**TASK BRIEF**:
Of the lines in the entries, how many hold the word "high"? Give that number alone.

**SOURCE RECORDS**:
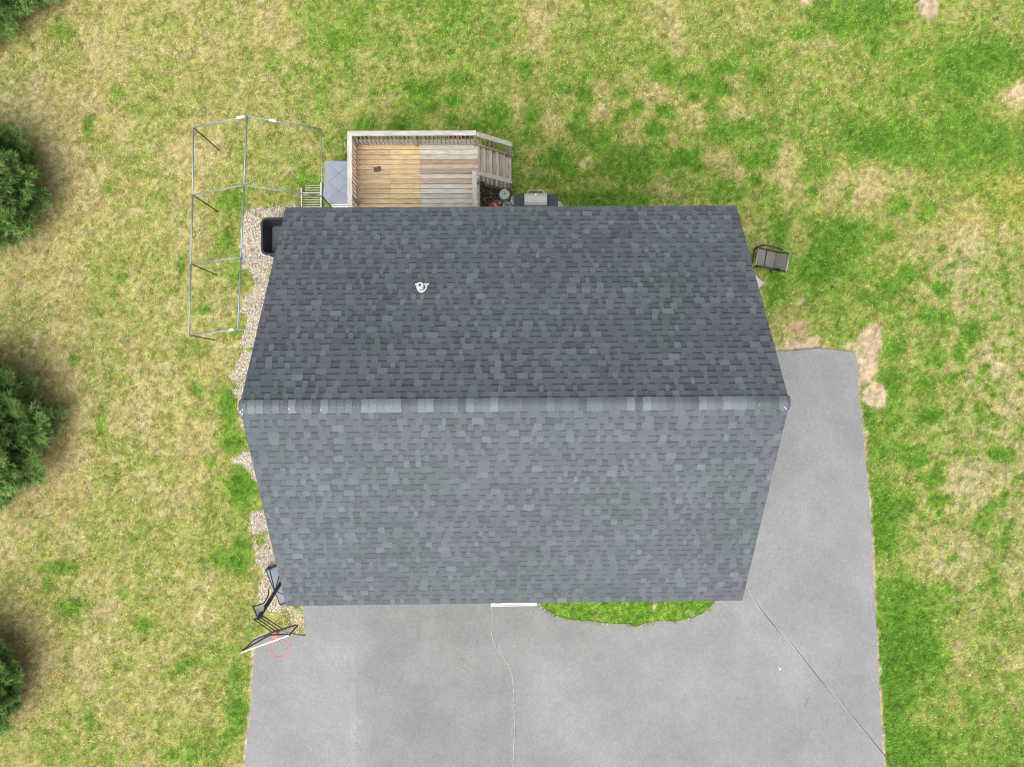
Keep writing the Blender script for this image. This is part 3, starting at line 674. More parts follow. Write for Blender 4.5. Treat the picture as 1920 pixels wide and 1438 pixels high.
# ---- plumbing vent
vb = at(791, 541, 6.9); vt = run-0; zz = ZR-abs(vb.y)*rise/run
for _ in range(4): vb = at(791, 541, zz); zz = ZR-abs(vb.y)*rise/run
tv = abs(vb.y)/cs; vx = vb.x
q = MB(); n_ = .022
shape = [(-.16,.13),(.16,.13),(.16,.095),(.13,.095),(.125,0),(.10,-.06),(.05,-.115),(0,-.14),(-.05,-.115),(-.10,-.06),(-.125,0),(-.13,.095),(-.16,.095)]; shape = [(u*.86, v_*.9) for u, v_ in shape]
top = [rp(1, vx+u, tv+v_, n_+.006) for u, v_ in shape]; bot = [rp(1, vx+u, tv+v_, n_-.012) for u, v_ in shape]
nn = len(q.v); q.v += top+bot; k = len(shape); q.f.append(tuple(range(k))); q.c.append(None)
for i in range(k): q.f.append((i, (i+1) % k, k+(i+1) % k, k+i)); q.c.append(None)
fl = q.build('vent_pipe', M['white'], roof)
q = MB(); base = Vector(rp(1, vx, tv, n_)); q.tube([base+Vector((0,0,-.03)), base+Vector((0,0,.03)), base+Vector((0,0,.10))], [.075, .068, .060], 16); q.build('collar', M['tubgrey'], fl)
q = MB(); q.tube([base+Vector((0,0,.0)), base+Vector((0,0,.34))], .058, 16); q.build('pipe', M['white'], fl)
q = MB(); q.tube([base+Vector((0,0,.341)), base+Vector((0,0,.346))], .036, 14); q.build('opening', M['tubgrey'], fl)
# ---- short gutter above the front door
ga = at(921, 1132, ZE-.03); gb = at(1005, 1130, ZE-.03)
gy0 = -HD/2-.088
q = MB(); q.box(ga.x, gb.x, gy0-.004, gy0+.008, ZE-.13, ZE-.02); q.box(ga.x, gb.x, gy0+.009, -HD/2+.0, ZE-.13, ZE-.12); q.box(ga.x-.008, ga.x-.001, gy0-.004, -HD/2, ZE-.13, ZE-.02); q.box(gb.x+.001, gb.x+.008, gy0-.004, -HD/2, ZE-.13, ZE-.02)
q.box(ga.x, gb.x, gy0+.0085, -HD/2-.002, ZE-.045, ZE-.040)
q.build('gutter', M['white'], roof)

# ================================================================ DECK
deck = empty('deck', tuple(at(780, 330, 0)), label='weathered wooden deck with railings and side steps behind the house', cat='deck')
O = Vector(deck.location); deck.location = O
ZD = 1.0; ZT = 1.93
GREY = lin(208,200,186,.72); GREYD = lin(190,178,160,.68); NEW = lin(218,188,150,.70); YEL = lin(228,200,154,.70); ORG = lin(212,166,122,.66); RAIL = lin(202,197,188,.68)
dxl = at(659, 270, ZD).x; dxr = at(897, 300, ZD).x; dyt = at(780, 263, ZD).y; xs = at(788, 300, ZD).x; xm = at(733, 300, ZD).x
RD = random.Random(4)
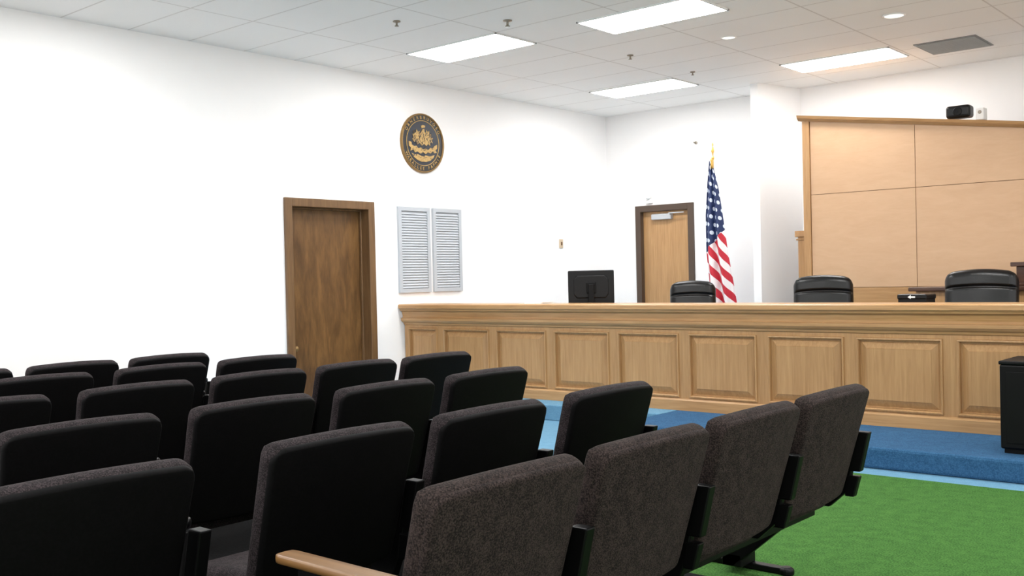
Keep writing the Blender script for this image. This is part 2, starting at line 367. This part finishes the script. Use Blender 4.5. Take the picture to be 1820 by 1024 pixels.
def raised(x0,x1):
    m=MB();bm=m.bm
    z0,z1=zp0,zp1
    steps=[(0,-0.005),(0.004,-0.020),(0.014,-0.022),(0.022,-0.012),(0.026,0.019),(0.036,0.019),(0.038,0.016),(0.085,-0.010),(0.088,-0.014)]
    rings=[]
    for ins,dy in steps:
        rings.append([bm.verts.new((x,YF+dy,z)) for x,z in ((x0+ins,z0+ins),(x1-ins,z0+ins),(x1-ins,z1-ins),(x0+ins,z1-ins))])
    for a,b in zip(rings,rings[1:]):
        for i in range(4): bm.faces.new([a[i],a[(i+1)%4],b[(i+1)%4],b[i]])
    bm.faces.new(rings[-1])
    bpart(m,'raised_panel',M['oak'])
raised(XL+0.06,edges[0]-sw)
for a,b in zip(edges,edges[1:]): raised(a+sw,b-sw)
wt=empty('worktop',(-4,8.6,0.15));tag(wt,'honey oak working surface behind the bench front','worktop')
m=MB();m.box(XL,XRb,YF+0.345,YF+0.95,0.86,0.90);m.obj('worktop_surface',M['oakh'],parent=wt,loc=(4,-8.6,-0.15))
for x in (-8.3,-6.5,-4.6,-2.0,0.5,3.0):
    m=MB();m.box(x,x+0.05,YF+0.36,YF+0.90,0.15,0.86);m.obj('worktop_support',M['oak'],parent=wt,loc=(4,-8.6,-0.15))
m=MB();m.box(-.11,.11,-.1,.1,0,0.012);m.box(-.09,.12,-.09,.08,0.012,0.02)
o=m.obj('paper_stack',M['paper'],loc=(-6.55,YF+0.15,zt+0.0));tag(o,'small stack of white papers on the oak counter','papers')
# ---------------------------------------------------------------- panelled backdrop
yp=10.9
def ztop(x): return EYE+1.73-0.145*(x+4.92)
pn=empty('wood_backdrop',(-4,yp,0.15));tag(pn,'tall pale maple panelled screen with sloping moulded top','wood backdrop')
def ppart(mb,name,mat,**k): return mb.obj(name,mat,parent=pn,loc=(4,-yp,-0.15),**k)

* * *

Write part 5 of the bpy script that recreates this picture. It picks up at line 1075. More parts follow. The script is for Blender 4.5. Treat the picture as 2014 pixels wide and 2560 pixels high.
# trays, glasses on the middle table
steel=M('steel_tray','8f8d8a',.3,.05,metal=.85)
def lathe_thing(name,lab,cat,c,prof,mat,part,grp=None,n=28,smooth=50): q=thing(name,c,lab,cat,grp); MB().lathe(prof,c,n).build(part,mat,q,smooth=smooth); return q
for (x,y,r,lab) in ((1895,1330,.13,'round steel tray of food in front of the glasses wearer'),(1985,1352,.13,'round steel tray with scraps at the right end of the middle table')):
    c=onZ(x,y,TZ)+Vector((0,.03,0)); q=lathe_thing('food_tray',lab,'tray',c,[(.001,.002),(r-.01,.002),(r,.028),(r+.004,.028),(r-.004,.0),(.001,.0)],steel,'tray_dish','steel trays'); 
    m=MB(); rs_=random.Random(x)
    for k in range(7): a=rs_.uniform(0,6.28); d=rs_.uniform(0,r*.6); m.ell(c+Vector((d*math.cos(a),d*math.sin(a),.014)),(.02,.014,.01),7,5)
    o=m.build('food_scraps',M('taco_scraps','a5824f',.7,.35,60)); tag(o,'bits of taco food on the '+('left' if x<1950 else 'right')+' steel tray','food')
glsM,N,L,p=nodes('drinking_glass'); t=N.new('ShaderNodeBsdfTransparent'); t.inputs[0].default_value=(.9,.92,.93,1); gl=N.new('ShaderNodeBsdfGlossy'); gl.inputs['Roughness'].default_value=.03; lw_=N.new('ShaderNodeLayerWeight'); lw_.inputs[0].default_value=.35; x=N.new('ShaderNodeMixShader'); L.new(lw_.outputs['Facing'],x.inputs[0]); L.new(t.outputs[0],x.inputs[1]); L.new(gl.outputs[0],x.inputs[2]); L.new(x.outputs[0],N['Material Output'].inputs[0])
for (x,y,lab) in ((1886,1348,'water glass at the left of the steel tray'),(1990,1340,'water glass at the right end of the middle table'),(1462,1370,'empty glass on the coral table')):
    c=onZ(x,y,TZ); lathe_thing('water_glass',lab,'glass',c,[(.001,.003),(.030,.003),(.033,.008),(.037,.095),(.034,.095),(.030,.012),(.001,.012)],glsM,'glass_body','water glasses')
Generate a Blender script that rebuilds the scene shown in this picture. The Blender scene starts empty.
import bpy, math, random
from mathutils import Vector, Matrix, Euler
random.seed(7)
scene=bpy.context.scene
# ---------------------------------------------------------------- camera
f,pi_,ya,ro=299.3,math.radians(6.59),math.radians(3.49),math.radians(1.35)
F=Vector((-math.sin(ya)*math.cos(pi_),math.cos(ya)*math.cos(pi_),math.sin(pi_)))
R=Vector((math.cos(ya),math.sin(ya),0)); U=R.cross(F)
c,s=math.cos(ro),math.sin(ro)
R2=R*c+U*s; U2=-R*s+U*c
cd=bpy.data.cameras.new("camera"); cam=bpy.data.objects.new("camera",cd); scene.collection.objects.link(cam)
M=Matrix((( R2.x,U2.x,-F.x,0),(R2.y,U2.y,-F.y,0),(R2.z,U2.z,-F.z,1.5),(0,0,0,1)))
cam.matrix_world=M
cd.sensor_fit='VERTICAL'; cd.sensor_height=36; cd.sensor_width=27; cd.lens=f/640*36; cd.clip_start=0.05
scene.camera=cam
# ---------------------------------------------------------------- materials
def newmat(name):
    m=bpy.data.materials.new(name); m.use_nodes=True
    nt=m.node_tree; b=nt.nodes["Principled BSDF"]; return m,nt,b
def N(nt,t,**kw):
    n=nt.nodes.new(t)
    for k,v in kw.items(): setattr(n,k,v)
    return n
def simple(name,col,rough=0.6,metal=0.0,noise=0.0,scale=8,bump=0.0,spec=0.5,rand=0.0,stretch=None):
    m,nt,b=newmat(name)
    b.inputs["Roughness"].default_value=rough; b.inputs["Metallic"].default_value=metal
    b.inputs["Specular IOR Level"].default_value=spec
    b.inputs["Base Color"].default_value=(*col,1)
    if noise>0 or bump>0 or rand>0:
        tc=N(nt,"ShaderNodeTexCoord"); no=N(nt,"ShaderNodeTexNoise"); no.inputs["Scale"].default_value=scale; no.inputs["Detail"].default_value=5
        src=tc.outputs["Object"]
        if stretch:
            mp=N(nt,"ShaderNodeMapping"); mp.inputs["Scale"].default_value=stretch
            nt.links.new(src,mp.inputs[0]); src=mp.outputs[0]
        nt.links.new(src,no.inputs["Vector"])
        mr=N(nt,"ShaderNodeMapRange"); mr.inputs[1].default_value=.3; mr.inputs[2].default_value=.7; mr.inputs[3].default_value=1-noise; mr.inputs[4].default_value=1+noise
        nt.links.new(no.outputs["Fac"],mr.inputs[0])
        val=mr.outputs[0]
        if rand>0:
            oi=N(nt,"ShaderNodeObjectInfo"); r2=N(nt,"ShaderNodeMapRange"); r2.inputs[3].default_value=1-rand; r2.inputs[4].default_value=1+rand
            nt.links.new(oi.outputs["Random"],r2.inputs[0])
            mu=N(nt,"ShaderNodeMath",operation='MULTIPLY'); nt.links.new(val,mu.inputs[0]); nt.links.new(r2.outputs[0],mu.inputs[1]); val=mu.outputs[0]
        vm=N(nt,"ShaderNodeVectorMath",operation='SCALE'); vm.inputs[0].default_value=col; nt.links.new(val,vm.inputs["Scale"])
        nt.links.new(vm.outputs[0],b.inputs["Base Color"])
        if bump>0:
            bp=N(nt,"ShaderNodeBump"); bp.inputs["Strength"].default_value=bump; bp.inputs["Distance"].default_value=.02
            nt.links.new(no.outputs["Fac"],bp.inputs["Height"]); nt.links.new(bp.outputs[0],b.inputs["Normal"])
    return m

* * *

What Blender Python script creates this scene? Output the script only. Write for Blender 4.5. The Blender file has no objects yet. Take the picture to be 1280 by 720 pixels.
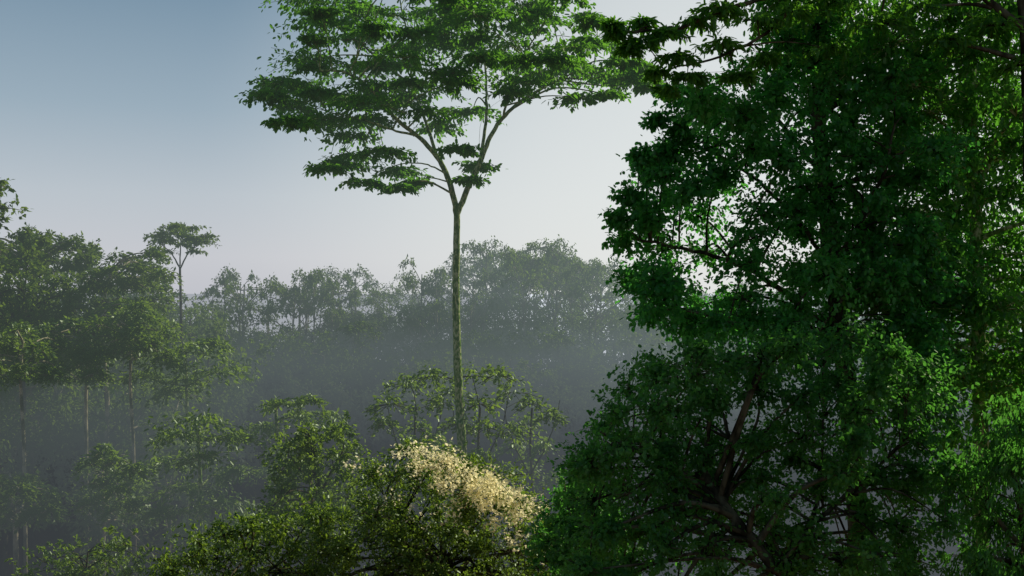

**WRITTEN ANSWER**:
2